**GIVEN DATA**.
%%

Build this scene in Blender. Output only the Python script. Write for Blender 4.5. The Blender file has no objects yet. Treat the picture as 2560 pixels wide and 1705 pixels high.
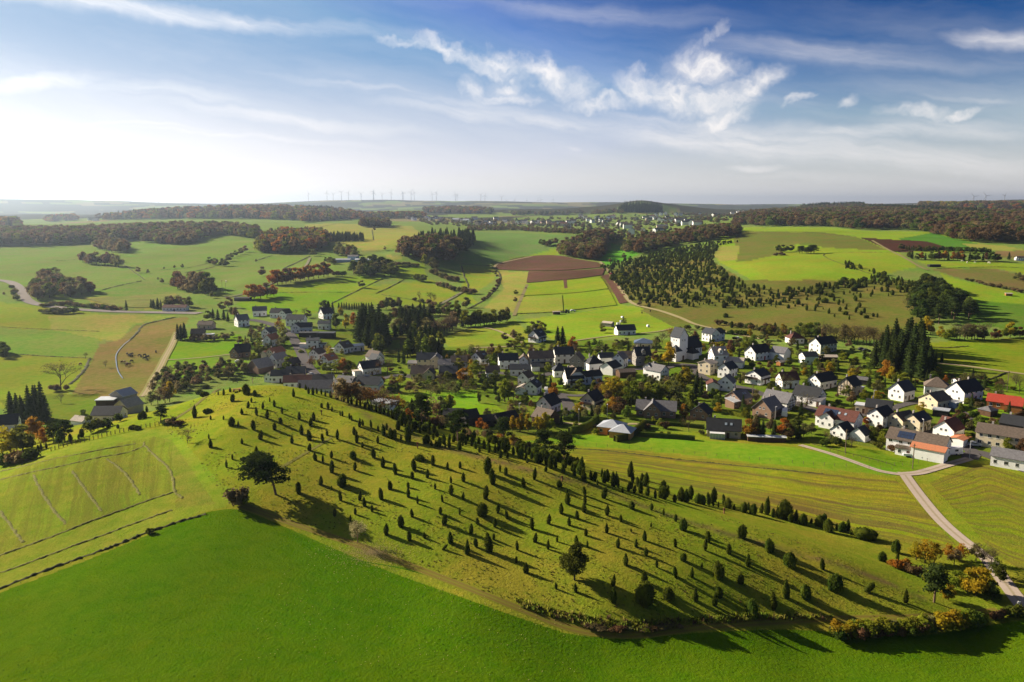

%%
%%

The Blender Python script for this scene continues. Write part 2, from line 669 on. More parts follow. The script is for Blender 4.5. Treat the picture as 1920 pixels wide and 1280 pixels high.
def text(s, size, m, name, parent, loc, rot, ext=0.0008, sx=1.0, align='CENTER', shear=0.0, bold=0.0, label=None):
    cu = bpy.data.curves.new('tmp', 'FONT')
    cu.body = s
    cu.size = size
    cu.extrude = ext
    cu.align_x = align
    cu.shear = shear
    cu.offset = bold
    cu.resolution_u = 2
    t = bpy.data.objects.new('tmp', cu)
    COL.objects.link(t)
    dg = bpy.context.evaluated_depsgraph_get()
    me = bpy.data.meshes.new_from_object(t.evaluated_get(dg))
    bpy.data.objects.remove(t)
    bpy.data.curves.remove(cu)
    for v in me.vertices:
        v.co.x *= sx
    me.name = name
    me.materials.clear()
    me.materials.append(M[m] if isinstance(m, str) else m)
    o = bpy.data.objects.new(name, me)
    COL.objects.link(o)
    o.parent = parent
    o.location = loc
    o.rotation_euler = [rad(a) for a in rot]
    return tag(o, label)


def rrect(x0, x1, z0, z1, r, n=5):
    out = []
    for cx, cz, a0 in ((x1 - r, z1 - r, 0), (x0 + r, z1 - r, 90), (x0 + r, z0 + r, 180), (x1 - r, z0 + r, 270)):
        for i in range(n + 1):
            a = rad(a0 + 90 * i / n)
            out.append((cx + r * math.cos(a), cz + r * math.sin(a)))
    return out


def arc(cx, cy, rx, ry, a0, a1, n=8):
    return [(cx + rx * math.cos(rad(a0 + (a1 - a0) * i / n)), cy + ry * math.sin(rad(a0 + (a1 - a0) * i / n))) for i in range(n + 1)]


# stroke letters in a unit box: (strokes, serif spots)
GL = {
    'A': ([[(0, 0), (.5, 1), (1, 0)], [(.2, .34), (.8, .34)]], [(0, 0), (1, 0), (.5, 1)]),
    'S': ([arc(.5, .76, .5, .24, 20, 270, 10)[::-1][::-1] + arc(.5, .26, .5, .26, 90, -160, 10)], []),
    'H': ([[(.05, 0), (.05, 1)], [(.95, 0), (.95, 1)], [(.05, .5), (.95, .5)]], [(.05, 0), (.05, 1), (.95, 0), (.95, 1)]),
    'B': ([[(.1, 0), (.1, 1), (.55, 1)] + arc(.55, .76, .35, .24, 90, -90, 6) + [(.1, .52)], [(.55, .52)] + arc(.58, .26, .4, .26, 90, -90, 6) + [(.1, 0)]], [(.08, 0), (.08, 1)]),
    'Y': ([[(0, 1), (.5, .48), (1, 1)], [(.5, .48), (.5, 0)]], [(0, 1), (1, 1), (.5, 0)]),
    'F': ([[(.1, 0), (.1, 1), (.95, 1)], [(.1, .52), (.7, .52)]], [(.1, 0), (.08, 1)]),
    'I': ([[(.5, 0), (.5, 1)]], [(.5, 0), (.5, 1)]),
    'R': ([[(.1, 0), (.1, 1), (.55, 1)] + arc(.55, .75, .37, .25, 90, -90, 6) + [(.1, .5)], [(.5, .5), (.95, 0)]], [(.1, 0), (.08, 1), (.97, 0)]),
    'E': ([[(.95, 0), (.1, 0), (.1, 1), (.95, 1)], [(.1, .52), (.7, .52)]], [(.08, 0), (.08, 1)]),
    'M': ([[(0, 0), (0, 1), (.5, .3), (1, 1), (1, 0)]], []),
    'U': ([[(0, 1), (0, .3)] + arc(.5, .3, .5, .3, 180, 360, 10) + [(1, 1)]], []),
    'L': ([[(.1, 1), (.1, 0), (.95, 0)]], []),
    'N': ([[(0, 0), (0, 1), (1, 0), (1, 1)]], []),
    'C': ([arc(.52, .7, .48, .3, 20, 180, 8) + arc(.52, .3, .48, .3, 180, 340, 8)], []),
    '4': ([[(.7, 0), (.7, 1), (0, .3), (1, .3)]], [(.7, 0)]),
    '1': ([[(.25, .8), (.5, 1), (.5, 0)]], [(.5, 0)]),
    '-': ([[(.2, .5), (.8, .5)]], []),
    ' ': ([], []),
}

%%

Within the material above, extract exactly the lines that start at the line containing "The Blender Python" and stop after the line containing "return tag(o, label)", and only those.

The Blender Python script for this scene continues. Write part 2, from line 669 on. More parts follow. The script is for Blender 4.5. Treat the picture as 1920 pixels wide and 1280 pixels high.
def text(s, size, m, name, parent, loc, rot, ext=0.0008, sx=1.0, align='CENTER', shear=0.0, bold=0.0, label=None):
    cu = bpy.data.curves.new('tmp', 'FONT')
    cu.body = s
    cu.size = size
    cu.extrude = ext
    cu.align_x = align
    cu.shear = shear
    cu.offset = bold
    cu.resolution_u = 2
    t = bpy.data.objects.new('tmp', cu)
    COL.objects.link(t)
    dg = bpy.context.evaluated_depsgraph_get()
    me = bpy.data.meshes.new_from_object(t.evaluated_get(dg))
    bpy.data.objects.remove(t)
    bpy.data.curves.remove(cu)
    for v in me.vertices:
        v.co.x *= sx
    me.name = name
    me.materials.clear()
    me.materials.append(M[m] if isinstance(m, str) else m)
    o = bpy.data.objects.new(name, me)
    COL.objects.link(o)
    o.parent = parent
    o.location = loc
    o.rotation_euler = [rad(a) for a in rot]
    return tag(o, label)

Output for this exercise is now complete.